Data lines:
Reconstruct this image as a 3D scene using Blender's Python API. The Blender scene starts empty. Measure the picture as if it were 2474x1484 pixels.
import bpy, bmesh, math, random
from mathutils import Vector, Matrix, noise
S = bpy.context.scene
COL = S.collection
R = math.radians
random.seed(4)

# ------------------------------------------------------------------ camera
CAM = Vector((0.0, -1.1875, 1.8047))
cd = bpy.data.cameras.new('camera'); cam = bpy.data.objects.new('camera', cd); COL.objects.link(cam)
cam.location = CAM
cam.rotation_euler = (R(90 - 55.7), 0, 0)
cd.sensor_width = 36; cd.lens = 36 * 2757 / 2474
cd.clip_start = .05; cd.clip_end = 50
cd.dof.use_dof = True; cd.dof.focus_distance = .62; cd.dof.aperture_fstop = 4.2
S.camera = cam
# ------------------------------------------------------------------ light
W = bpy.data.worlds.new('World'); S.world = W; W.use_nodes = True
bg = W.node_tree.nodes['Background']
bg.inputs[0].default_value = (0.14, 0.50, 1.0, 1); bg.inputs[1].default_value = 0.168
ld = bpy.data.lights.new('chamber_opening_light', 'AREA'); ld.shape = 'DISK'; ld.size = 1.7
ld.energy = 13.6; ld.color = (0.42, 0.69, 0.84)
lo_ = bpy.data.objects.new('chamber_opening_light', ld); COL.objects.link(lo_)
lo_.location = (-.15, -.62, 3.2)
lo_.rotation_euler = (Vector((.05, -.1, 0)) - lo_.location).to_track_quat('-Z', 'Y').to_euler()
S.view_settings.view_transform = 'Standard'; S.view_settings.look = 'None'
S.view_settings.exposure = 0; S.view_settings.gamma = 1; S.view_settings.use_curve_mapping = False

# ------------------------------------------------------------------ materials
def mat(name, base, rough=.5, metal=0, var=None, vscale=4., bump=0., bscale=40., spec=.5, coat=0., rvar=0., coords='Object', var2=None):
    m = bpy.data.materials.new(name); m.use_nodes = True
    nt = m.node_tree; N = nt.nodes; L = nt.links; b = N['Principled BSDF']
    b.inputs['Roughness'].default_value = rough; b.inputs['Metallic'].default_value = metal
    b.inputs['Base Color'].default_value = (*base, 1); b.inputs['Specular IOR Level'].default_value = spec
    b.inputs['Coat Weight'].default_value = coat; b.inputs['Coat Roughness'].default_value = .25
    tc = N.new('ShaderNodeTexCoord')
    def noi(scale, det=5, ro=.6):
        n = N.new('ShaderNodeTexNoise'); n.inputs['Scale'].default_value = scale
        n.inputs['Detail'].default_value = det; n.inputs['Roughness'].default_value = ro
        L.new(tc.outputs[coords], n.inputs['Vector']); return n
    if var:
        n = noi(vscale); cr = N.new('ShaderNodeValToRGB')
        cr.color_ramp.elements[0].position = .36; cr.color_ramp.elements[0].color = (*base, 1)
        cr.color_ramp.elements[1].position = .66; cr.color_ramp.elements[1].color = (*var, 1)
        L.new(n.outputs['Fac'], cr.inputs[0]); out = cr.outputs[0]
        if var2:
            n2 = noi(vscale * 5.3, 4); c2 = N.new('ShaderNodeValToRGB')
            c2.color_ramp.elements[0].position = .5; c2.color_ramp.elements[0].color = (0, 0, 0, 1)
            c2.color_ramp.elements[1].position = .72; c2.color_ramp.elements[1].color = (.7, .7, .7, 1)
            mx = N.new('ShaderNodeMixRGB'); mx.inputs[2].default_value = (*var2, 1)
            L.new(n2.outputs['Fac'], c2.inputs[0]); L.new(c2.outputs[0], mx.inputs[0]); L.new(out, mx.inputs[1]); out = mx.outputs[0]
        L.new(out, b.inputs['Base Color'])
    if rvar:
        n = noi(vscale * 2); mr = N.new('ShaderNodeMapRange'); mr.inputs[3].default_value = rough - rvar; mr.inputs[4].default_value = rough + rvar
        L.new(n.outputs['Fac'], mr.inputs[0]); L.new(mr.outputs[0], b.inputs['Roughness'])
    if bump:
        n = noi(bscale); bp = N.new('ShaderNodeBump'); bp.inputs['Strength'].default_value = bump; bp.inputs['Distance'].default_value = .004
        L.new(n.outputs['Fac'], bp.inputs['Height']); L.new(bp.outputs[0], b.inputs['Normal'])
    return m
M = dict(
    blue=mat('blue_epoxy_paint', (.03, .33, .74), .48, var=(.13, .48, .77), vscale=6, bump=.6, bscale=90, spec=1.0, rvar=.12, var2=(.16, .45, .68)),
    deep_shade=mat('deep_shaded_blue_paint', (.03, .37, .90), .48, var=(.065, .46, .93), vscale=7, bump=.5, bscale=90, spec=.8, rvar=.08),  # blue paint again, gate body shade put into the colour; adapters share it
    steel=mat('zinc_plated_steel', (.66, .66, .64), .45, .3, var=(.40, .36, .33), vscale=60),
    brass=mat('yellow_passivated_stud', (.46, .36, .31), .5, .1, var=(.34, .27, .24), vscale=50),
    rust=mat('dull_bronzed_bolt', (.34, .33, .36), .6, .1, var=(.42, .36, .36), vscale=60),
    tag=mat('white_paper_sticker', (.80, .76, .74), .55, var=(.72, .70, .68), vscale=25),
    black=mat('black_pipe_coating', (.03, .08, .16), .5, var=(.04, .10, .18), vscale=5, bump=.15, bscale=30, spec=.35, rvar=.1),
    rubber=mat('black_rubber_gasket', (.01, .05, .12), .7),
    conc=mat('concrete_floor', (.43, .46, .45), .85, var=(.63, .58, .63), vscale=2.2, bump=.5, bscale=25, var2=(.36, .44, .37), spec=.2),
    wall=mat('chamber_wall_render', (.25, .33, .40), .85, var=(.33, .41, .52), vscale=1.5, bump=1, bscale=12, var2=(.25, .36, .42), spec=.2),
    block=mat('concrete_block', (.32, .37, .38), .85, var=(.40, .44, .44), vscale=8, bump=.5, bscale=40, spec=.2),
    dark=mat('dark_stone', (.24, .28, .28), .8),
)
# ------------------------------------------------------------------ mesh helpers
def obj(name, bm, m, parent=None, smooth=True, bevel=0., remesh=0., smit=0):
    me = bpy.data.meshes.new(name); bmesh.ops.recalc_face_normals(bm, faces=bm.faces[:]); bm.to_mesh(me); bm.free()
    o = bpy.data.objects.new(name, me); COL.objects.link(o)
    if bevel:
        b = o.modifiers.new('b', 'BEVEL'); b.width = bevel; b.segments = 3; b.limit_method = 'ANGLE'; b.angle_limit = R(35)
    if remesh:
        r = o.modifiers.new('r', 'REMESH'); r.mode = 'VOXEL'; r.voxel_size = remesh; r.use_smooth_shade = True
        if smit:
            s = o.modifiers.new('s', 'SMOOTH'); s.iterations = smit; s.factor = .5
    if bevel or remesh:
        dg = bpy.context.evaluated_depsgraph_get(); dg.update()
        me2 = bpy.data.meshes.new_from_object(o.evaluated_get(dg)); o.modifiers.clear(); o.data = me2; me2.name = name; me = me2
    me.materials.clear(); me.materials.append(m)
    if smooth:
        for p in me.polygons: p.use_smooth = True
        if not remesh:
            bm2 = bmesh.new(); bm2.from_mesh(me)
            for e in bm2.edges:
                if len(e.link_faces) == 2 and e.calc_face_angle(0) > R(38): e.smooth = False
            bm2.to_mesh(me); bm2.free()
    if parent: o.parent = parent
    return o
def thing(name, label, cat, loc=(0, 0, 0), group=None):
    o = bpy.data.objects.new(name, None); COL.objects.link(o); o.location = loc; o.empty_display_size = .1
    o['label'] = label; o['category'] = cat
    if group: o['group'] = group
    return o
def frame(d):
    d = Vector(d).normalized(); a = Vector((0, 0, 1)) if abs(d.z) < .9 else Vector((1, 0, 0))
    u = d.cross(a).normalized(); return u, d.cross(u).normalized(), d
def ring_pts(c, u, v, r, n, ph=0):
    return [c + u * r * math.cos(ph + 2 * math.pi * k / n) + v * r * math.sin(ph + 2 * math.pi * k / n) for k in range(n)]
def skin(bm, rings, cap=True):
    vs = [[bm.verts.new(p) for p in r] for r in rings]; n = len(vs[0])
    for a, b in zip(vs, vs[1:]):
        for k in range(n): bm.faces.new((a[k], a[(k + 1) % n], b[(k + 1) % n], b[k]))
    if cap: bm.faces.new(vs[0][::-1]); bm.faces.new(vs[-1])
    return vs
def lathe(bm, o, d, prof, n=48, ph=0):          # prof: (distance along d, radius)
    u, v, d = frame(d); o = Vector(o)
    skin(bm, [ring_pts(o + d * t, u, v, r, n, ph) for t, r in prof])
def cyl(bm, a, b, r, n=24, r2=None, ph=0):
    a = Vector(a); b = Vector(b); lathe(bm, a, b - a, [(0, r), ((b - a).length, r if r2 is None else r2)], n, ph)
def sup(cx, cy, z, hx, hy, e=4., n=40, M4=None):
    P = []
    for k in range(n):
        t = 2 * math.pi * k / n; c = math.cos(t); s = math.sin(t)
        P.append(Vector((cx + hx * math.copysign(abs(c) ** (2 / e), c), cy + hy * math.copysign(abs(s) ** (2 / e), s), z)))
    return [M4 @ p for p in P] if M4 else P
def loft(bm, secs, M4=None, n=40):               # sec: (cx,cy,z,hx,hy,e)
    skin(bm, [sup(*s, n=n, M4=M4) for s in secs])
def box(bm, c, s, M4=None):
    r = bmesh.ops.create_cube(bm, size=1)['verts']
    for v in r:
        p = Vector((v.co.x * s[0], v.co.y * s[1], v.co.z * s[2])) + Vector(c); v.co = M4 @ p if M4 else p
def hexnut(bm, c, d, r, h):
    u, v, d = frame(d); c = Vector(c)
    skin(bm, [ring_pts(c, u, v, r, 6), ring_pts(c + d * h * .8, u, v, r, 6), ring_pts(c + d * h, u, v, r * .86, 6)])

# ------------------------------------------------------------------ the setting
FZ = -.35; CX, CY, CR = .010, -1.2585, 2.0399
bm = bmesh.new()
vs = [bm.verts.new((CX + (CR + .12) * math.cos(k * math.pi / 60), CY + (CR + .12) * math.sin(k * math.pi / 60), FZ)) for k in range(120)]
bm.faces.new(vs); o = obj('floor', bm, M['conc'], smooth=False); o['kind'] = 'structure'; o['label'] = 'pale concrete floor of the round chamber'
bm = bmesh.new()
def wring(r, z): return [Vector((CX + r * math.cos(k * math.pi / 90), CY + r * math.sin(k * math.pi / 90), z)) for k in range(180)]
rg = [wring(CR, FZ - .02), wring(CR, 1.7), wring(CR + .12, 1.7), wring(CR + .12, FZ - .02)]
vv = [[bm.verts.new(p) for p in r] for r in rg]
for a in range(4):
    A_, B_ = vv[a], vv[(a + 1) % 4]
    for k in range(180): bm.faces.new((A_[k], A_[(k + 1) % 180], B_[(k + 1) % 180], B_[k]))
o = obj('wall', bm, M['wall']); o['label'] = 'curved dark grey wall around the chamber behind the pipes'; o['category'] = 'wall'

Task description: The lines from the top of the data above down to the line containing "random.seed(4)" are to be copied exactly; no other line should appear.

Exercise answer:
Reconstruct this image as a 3D scene using Blender's Python API. The Blender scene starts empty. Measure the picture as if it were 2474x1484 pixels.
import bpy, bmesh, math, random
from mathutils import Vector, Matrix, noise
S = bpy.context.scene
COL = S.collection
R = math.radians
random.seed(4)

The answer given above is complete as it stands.